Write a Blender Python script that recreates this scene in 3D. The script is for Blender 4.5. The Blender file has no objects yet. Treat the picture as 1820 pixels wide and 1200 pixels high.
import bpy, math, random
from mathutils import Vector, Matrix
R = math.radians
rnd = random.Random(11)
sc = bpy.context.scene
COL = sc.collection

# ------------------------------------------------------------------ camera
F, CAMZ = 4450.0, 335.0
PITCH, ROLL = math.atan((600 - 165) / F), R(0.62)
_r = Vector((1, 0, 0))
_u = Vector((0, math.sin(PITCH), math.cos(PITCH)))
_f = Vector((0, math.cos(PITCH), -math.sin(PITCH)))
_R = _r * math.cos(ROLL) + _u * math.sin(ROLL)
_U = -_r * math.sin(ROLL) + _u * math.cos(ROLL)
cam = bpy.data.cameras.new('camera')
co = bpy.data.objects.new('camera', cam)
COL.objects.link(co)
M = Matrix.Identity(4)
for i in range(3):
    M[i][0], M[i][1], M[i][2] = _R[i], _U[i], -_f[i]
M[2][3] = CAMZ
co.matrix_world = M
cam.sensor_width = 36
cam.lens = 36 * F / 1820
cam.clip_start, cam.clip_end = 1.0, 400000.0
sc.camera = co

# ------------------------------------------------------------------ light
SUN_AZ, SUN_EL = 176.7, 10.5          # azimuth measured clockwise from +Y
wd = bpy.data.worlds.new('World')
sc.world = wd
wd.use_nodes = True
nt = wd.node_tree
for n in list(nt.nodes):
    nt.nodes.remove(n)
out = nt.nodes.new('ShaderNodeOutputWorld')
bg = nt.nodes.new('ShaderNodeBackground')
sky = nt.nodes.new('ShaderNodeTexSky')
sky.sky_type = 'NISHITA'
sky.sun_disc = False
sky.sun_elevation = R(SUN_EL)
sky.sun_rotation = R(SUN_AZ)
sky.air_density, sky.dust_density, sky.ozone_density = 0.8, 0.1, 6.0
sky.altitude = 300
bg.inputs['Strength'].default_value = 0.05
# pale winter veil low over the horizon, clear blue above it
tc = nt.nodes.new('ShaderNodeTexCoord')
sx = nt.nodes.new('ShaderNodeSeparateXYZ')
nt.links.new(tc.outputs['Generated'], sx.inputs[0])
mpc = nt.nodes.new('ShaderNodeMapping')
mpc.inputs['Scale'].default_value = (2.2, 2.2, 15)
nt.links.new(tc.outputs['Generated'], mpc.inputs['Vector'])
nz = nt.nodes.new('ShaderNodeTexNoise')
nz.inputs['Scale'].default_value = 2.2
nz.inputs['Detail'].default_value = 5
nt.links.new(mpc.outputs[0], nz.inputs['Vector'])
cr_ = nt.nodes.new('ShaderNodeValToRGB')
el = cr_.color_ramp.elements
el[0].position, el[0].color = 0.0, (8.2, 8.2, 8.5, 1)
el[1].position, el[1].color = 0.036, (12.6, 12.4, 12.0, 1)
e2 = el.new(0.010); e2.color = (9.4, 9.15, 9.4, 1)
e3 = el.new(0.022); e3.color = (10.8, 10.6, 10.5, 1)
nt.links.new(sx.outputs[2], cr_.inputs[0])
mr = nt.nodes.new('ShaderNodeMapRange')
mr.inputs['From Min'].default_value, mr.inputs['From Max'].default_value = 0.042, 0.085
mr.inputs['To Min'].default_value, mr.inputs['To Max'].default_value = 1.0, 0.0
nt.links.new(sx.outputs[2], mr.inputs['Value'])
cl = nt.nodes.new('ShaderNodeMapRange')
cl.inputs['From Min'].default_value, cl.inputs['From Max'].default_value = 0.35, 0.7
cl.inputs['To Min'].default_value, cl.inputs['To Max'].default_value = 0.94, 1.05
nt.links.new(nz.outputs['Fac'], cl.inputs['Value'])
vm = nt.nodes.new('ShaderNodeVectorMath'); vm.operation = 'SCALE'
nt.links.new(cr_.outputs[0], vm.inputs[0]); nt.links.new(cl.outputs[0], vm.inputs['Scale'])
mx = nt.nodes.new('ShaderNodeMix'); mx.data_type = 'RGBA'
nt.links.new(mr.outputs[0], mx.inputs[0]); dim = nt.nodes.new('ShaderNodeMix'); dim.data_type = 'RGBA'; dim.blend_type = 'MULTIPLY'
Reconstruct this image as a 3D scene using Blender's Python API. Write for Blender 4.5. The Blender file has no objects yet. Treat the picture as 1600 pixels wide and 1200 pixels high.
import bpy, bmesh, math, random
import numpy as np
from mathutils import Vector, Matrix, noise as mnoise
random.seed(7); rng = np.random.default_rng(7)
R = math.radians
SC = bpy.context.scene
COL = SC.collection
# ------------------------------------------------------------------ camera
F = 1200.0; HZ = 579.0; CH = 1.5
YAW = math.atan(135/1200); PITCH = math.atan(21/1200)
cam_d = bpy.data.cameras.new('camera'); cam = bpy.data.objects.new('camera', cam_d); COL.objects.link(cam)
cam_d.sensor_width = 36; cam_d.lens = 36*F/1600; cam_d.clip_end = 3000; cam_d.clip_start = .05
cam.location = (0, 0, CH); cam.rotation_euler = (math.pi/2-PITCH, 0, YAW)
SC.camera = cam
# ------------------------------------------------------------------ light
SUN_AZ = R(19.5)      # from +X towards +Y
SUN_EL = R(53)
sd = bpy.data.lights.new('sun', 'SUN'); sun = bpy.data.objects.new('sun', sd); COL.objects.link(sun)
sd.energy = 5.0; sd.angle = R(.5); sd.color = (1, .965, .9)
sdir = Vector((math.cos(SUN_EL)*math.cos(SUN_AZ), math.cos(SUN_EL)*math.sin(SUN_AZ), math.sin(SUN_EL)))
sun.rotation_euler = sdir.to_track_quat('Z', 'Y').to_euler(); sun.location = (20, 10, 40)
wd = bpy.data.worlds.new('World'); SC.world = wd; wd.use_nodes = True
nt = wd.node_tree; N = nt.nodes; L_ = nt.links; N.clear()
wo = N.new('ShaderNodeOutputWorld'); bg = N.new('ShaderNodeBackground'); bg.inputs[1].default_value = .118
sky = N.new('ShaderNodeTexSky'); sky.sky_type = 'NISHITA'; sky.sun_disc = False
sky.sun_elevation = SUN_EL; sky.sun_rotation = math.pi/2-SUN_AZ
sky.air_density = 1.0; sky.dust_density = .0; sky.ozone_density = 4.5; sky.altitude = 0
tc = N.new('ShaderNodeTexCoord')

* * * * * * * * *

What to work on
Here, the records must be output exactly and in full.

The completed task
Write a Blender Python script that recreates this scene in 3D. The script is for Blender 4.5. The Blender file has no objects yet. Treat the picture as 1820 pixels wide and 1200 pixels high.
import bpy, math, random
from mathutils import Vector, Matrix
R = math.radians
rnd = random.Random(11)
sc = bpy.context.scene
COL = sc.collection

# ------------------------------------------------------------------ camera
F, CAMZ = 4450.0, 335.0
PITCH, ROLL = math.atan((600 - 165) / F), R(0.62)
_r = Vector((1, 0, 0))
_u = Vector((0, math.sin(PITCH), math.cos(PITCH)))
_f = Vector((0, math.cos(PITCH), -math.sin(PITCH)))
_R = _r * math.cos(ROLL) + _u * math.sin(ROLL)
_U = -_r * math.sin(ROLL) + _u * math.cos(ROLL)
cam = bpy.data.cameras.new('camera')
co = bpy.data.objects.new('camera', cam)
COL.objects.link(co)
M = Matrix.Identity(4)
for i in range(3):
    M[i][0], M[i][1], M[i][2] = _R[i], _U[i], -_f[i]
M[2][3] = CAMZ
co.matrix_world = M
cam.sensor_width = 36
cam.lens = 36 * F / 1820
cam.clip_start, cam.clip_end = 1.0, 400000.0
sc.camera = co

# ------------------------------------------------------------------ light
SUN_AZ, SUN_EL = 176.7, 10.5          # azimuth measured clockwise from +Y
wd = bpy.data.worlds.new('World')
sc.world = wd
wd.use_nodes = True
nt = wd.node_tree
for n in list(nt.nodes):
    nt.nodes.remove(n)
out = nt.nodes.new('ShaderNodeOutputWorld')
bg = nt.nodes.new('ShaderNodeBackground')
sky = nt.nodes.new('ShaderNodeTexSky')
sky.sky_type = 'NISHITA'
sky.sun_disc = False
sky.sun_elevation = R(SUN_EL)
sky.sun_rotation = R(SUN_AZ)
sky.air_density, sky.dust_density, sky.ozone_density = 0.8, 0.1, 6.0
sky.altitude = 300
bg.inputs['Strength'].default_value = 0.05
# pale winter veil low over the horizon, clear blue above it
tc = nt.nodes.new('ShaderNodeTexCoord')
sx = nt.nodes.new('ShaderNodeSeparateXYZ')
nt.links.new(tc.outputs['Generated'], sx.inputs[0])
mpc = nt.nodes.new('ShaderNodeMapping')
mpc.inputs['Scale'].default_value = (2.2, 2.2, 15)
nt.links.new(tc.outputs['Generated'], mpc.inputs['Vector'])
nz = nt.nodes.new('ShaderNodeTexNoise')
nz.inputs['Scale'].default_value = 2.2
nz.inputs['Detail'].default_value = 5
nt.links.new(mpc.outputs[0], nz.inputs['Vector'])
cr_ = nt.nodes.new('ShaderNodeValToRGB')
el = cr_.color_ramp.elements
el[0].position, el[0].color = 0.0, (8.2, 8.2, 8.5, 1)
el[1].position, el[1].color = 0.036, (12.6, 12.4, 12.0, 1)
e2 = el.new(0.010); e2.color = (9.4, 9.15, 9.4, 1)
e3 = el.new(0.022); e3.color = (10.8, 10.6, 10.5, 1)
nt.links.new(sx.outputs[2], cr_.inputs[0])
mr = nt.nodes.new('ShaderNodeMapRange')
mr.inputs['From Min'].default_value, mr.inputs['From Max'].default_value = 0.042, 0.085
mr.inputs['To Min'].default_value, mr.inputs['To Max'].default_value = 1.0, 0.0
nt.links.new(sx.outputs[2], mr.inputs['Value'])
cl = nt.nodes.new('ShaderNodeMapRange')
cl.inputs['From Min'].default_value, cl.inputs['From Max'].default_value = 0.35, 0.7
cl.inputs['To Min'].default_value, cl.inputs['To Max'].default_value = 0.94, 1.05
nt.links.new(nz.outputs['Fac'], cl.inputs['Value'])
vm = nt.nodes.new('ShaderNodeVectorMath'); vm.operation = 'SCALE'
nt.links.new(cr_.outputs[0], vm.inputs[0]); nt.links.new(cl.outputs[0], vm.inputs['Scale'])
mx = nt.nodes.new('ShaderNodeMix'); mx.data_type = 'RGBA'
nt.links.new(mr.outputs[0], mx.inputs[0]); dim = nt.nodes.new('ShaderNodeMix'); dim.data_type = 'RGBA'; dim.blend_type = 'MULTIPLY'
Reconstruct this image as a 3D scene using Blender's Python API. Write for Blender 4.5. The Blender file has no objects yet. Treat the picture as 1600 pixels wide and 1200 pixels high.
import bpy, bmesh, math, random
import numpy as np
from mathutils import Vector, Matrix, noise as mnoise
random.seed(7); rng = np.random.default_rng(7)
R = math.radians
SC = bpy.context.scene
COL = SC.collection
# ------------------------------------------------------------------ camera
F = 1200.0; HZ = 579.0; CH = 1.5
YAW = math.atan(135/1200); PITCH = math.atan(21/1200)
cam_d = bpy.data.cameras.new('camera'); cam = bpy.data.objects.new('camera', cam_d); COL.objects.link(cam)
cam_d.sensor_width = 36; cam_d.lens = 36*F/1600; cam_d.clip_end = 3000; cam_d.clip_start = .05
cam.location = (0, 0, CH); cam.rotation_euler = (math.pi/2-PITCH, 0, YAW)
SC.camera = cam
# ------------------------------------------------------------------ light
SUN_AZ = R(19.5)      # from +X towards +Y
SUN_EL = R(53)
sd = bpy.data.lights.new('sun', 'SUN'); sun = bpy.data.objects.new('sun', sd); COL.objects.link(sun)
sd.energy = 5.0; sd.angle = R(.5); sd.color = (1, .965, .9)
sdir = Vector((math.cos(SUN_EL)*math.cos(SUN_AZ), math.cos(SUN_EL)*math.sin(SUN_AZ), math.sin(SUN_EL)))
sun.rotation_euler = sdir.to_track_quat('Z', 'Y').to_euler(); sun.location = (20, 10, 40)
wd = bpy.data.worlds.new('World'); SC.world = wd; wd.use_nodes = True
nt = wd.node_tree; N = nt.nodes; L_ = nt.links; N.clear()
wo = N.new('ShaderNodeOutputWorld'); bg = N.new('ShaderNodeBackground'); bg.inputs[1].default_value = .118
sky = N.new('ShaderNodeTexSky'); sky.sky_type = 'NISHITA'; sky.sun_disc = False
sky.sun_elevation = SUN_EL; sky.sun_rotation = math.pi/2-SUN_AZ
sky.air_density = 1.0; sky.dust_density = .0; sky.ozone_density = 4.5; sky.altitude = 0
tc = N.new('ShaderNodeTexCoord')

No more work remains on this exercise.